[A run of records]
#####
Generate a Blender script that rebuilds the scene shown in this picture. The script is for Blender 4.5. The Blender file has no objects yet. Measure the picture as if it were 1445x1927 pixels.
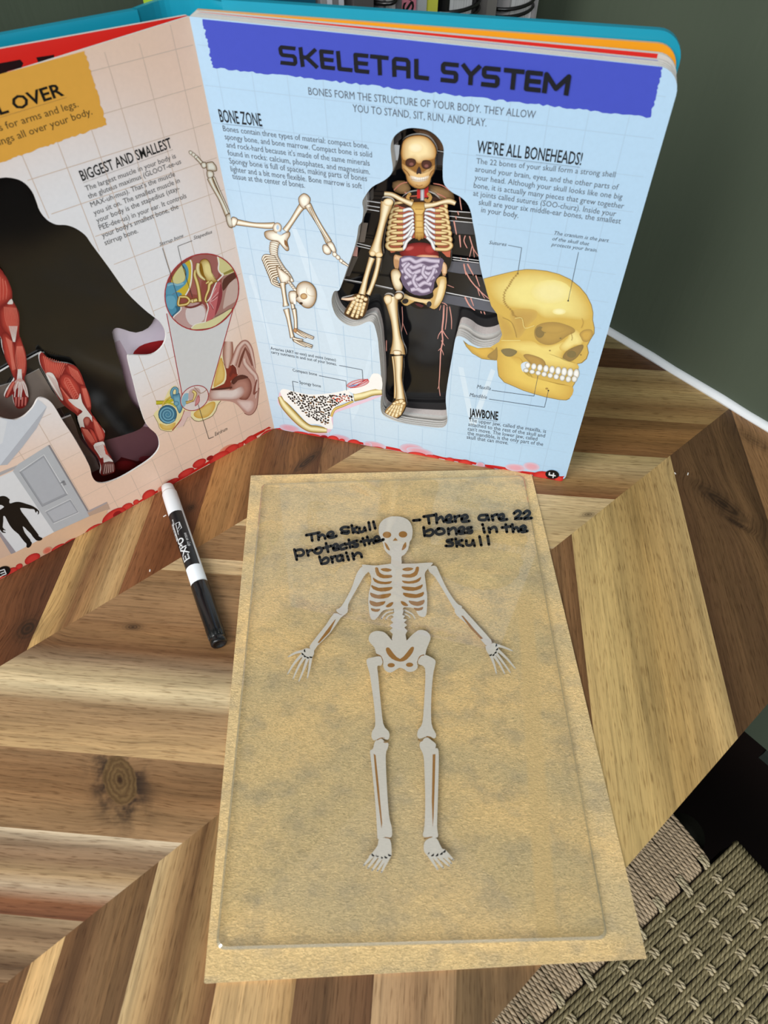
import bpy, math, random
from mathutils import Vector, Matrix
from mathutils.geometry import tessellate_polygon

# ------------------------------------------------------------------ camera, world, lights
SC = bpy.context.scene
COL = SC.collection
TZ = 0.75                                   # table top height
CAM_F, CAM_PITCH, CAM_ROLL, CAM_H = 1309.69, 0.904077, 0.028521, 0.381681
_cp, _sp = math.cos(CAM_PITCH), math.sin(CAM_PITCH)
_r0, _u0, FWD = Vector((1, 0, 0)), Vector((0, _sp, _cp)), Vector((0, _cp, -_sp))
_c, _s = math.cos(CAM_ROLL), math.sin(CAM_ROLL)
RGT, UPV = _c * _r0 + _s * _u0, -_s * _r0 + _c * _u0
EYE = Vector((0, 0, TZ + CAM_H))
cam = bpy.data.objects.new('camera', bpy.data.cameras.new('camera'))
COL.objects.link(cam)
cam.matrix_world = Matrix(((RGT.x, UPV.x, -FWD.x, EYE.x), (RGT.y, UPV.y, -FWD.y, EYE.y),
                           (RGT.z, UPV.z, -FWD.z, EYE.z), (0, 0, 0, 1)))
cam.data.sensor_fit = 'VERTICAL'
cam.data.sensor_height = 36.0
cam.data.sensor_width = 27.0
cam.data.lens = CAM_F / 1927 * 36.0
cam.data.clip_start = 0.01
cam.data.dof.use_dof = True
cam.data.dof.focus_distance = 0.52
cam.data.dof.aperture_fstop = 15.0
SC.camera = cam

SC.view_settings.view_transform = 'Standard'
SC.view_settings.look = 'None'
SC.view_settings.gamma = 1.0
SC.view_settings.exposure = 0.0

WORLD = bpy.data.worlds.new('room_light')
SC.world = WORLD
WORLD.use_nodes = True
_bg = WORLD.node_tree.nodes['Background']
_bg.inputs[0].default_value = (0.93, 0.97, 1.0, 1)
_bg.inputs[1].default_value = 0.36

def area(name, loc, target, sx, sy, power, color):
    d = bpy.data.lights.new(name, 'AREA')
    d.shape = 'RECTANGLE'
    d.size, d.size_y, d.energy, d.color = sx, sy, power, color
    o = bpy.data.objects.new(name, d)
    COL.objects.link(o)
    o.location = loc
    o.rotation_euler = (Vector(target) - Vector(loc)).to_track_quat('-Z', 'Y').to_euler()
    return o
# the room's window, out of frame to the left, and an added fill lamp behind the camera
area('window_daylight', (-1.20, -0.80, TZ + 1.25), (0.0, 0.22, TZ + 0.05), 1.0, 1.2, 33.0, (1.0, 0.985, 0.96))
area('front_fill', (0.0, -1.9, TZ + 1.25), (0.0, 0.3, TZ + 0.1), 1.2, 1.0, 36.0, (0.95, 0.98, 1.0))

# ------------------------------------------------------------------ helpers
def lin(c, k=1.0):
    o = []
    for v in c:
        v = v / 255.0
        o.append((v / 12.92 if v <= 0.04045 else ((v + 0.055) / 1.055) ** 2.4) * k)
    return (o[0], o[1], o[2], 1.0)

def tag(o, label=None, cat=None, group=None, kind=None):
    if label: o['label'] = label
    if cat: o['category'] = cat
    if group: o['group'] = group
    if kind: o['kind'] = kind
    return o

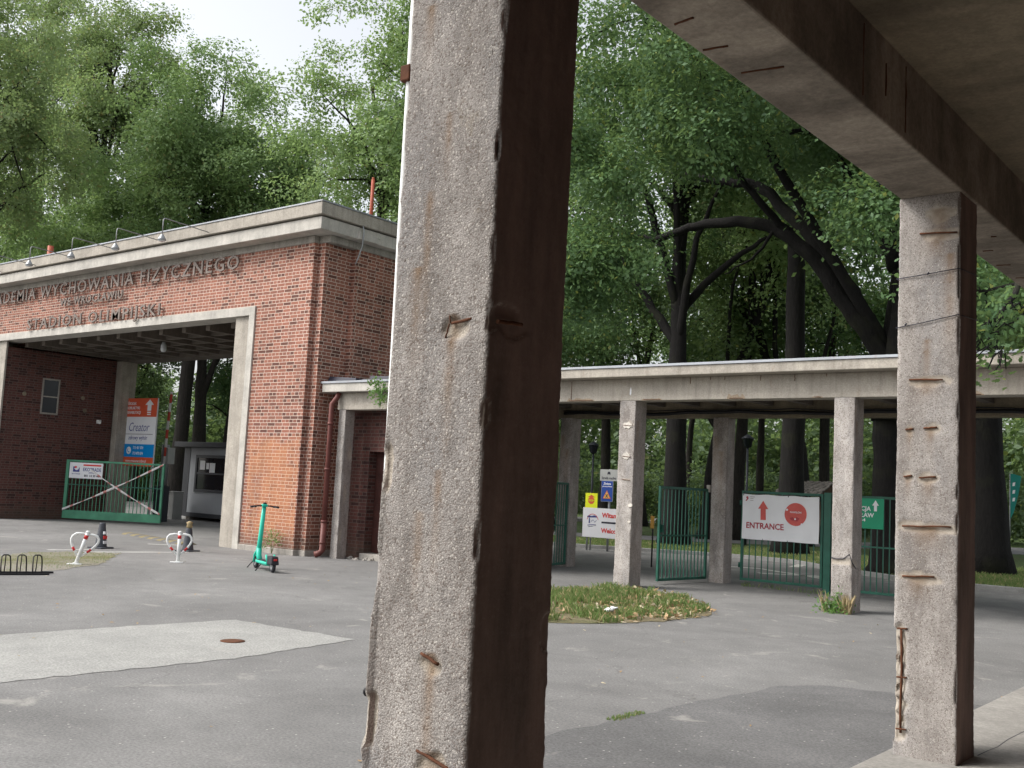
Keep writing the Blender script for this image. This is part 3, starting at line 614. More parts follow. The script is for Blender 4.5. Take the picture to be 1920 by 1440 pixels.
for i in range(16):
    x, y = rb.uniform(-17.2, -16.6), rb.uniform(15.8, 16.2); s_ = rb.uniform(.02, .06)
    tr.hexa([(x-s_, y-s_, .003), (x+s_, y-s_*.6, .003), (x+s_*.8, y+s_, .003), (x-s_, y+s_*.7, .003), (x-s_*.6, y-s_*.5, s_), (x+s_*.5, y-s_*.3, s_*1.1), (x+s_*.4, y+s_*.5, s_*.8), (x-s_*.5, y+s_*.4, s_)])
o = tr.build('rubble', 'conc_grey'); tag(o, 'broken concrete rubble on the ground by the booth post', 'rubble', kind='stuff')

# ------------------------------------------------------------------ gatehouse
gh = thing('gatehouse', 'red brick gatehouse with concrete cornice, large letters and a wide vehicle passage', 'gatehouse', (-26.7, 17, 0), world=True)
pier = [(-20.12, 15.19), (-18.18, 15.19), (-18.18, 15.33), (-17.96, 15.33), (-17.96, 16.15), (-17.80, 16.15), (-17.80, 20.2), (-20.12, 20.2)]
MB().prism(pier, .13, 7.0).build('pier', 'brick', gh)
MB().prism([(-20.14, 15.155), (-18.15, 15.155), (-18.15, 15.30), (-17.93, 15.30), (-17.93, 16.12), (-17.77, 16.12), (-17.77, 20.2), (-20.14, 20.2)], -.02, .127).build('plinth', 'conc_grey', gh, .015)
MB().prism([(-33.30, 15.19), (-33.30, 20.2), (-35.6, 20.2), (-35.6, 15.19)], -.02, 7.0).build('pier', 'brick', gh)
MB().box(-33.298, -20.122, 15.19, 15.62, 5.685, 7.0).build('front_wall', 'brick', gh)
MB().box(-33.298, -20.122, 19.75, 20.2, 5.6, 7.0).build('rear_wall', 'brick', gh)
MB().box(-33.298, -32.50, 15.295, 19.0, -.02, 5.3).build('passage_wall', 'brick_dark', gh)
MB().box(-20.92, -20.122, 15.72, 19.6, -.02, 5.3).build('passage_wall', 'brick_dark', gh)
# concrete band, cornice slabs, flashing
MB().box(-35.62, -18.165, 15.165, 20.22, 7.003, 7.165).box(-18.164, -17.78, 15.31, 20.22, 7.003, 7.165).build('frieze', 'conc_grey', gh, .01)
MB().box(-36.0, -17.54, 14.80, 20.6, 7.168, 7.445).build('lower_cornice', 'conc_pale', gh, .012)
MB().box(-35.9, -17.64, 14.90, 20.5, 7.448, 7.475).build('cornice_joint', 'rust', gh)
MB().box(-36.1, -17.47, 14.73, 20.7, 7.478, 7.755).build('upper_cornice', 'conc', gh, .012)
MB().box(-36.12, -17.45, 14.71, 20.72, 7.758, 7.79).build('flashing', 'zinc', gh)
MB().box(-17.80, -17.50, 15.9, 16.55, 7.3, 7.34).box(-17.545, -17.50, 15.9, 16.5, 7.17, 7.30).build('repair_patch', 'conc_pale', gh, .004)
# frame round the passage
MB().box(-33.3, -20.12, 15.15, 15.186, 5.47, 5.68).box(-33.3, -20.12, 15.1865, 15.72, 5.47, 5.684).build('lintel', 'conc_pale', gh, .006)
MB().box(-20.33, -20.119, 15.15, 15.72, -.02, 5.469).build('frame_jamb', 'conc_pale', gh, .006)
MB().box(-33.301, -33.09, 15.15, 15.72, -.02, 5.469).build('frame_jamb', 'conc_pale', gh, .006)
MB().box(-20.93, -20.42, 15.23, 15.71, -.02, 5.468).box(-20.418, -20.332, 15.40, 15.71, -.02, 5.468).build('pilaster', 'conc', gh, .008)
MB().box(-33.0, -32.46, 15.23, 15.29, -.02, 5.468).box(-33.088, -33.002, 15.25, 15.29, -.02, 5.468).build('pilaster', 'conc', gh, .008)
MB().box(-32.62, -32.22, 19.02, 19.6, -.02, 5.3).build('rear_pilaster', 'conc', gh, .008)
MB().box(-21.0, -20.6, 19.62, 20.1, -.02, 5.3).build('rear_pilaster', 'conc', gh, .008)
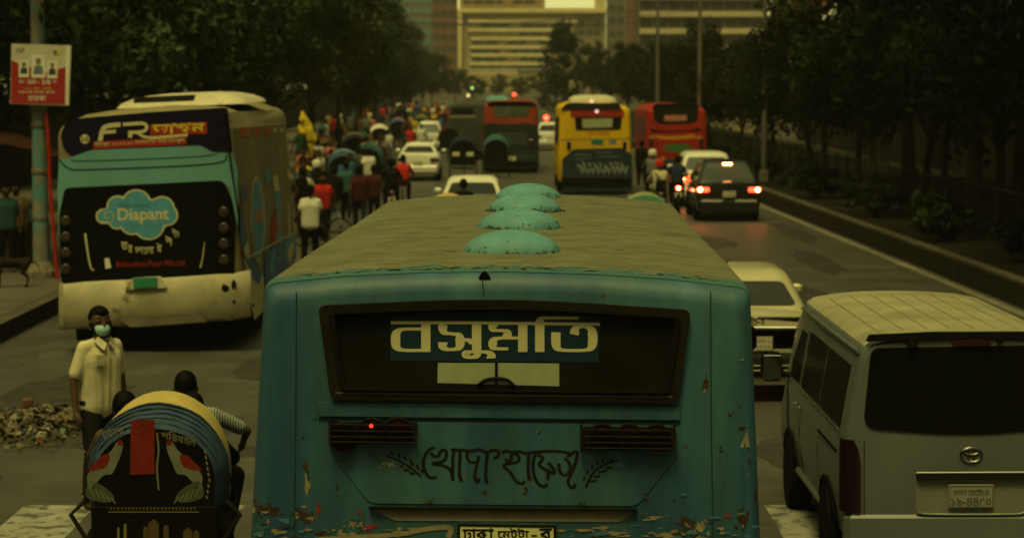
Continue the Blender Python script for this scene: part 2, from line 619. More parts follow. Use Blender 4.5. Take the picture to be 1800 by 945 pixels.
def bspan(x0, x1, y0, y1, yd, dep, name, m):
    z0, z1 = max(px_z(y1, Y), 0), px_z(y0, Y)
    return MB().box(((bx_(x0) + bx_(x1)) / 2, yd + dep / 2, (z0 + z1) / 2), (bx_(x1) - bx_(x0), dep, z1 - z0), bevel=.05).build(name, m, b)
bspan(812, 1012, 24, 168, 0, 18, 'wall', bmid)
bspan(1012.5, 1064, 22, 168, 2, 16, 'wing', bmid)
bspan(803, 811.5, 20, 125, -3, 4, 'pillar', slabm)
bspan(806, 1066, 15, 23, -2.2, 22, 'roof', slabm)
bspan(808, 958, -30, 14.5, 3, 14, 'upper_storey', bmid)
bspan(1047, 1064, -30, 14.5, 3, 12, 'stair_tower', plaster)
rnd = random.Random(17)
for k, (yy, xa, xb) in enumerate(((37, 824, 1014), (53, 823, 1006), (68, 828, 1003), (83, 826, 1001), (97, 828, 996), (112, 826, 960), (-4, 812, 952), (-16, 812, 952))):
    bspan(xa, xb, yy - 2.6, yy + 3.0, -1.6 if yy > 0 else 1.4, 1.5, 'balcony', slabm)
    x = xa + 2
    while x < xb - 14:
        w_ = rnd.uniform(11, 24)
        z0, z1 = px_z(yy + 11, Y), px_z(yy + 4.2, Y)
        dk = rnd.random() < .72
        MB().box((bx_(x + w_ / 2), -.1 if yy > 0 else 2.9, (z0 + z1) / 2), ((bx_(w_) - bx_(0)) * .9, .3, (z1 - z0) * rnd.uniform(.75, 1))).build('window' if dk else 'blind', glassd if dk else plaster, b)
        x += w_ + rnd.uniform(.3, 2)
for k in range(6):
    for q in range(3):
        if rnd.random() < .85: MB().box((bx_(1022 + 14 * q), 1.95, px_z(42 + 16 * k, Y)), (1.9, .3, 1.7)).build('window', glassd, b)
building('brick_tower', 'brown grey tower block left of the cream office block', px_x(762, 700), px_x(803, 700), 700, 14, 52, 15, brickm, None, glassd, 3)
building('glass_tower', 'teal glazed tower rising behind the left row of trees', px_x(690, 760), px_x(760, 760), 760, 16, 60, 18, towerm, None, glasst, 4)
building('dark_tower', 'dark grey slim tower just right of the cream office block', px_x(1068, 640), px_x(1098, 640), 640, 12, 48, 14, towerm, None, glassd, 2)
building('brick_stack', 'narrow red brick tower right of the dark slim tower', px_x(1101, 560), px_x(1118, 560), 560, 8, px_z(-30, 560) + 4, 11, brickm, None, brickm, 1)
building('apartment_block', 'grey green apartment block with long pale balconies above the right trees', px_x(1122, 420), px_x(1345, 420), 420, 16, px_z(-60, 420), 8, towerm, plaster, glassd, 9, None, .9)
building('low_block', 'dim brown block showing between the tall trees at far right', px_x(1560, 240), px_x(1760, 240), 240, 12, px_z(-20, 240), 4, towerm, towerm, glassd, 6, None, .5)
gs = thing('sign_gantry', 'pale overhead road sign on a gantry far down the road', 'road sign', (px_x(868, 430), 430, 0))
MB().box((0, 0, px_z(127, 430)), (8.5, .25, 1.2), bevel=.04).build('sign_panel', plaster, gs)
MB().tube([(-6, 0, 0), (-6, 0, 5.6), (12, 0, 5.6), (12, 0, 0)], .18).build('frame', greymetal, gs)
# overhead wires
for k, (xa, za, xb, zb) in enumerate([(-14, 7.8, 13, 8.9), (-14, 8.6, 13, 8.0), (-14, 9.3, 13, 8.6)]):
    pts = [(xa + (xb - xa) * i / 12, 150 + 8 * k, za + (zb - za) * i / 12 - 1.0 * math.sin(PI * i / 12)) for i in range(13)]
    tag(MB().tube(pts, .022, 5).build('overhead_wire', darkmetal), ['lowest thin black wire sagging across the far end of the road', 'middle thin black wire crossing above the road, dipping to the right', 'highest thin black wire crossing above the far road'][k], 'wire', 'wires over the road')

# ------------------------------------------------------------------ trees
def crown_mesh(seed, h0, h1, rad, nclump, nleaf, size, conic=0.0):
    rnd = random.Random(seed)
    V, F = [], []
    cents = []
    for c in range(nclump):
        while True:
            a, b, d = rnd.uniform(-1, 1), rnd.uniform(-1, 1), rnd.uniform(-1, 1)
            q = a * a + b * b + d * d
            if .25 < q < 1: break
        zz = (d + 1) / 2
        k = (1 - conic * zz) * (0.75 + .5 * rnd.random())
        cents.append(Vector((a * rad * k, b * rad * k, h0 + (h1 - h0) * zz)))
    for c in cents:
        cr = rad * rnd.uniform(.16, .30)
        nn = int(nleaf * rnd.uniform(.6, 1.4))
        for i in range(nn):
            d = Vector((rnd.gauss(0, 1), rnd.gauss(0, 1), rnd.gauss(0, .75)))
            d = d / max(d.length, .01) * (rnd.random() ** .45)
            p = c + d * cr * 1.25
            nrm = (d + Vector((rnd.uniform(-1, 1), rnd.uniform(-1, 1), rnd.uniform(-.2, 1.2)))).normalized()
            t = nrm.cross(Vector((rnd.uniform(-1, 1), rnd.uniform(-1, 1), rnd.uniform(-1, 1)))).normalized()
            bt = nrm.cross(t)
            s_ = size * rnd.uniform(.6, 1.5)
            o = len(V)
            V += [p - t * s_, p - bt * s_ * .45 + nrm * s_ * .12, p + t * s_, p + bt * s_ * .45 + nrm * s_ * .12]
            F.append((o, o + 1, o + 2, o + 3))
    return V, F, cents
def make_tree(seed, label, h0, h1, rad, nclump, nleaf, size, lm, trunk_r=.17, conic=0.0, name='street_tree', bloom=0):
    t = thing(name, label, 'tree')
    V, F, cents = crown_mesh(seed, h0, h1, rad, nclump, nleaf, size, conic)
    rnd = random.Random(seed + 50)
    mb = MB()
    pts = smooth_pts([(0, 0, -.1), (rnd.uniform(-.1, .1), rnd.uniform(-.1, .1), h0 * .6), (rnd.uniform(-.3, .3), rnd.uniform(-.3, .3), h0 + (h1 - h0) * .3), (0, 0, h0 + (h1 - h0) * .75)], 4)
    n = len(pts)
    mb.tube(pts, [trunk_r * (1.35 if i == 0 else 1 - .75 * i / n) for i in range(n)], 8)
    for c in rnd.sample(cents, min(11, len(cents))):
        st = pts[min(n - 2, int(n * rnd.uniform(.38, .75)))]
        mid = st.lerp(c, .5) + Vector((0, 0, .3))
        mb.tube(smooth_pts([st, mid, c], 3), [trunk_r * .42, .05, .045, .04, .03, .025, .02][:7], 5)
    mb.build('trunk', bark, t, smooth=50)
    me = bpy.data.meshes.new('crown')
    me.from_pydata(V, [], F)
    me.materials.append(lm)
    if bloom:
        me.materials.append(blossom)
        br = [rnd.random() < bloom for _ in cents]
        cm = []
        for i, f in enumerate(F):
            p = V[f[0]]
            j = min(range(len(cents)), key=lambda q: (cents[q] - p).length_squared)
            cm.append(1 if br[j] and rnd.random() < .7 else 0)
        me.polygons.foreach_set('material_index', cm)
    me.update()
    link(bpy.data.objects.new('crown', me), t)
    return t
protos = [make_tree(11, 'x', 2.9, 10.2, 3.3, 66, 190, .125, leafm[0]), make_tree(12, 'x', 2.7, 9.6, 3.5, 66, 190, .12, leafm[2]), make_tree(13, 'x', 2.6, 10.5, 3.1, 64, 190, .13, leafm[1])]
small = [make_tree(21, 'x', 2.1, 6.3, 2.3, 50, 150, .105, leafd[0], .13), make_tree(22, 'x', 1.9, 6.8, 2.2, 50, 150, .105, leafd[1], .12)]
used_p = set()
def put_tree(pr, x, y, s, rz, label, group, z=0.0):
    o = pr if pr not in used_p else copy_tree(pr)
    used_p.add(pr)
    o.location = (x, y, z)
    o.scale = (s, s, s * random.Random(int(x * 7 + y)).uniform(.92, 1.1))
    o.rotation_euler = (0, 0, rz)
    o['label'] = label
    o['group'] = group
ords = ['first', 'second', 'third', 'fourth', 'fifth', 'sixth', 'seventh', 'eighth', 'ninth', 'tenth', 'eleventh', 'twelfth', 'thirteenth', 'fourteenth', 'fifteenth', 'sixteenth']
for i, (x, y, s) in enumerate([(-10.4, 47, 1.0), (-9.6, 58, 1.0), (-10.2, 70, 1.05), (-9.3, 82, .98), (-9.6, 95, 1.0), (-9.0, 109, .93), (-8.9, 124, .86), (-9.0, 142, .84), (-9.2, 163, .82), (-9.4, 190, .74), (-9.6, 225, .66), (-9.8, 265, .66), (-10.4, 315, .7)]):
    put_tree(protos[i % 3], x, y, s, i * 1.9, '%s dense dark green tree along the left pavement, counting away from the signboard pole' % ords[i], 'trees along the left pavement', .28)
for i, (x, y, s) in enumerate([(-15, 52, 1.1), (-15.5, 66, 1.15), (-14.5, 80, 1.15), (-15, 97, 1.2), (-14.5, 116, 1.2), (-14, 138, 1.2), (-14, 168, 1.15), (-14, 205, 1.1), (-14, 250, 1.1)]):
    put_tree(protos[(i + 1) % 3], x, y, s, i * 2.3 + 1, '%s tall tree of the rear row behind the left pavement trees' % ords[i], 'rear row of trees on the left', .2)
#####
## [Set task]
Could the lines from the top of the material through the line with "SC.camera = cam" be repeated exactly, pictures left out?

## [Correct result]
Generate a Blender script that rebuilds the scene shown in this picture. The script is for Blender 4.5. The Blender file has no objects yet. Measure the picture as if it were 1445x1927 pixels.
import bpy, math, random
from mathutils import Vector, Matrix
from mathutils.geometry import tessellate_polygon

# ------------------------------------------------------------------ camera, world, lights
SC = bpy.context.scene
COL = SC.collection
TZ = 0.75                                   # table top height
CAM_F, CAM_PITCH, CAM_ROLL, CAM_H = 1309.69, 0.904077, 0.028521, 0.381681
_cp, _sp = math.cos(CAM_PITCH), math.sin(CAM_PITCH)
_r0, _u0, FWD = Vector((1, 0, 0)), Vector((0, _sp, _cp)), Vector((0, _cp, -_sp))
_c, _s = math.cos(CAM_ROLL), math.sin(CAM_ROLL)
RGT, UPV = _c * _r0 + _s * _u0, -_s * _r0 + _c * _u0
EYE = Vector((0, 0, TZ + CAM_H))
cam = bpy.data.objects.new('camera', bpy.data.cameras.new('camera'))
COL.objects.link(cam)
cam.matrix_world = Matrix(((RGT.x, UPV.x, -FWD.x, EYE.x), (RGT.y, UPV.y, -FWD.y, EYE.y),
                           (RGT.z, UPV.z, -FWD.z, EYE.z), (0, 0, 0, 1)))
cam.data.sensor_fit = 'VERTICAL'
cam.data.sensor_height = 36.0
cam.data.sensor_width = 27.0
cam.data.lens = CAM_F / 1927 * 36.0
cam.data.clip_start = 0.01
cam.data.dof.use_dof = True
cam.data.dof.focus_distance = 0.52
cam.data.dof.aperture_fstop = 15.0
SC.camera = cam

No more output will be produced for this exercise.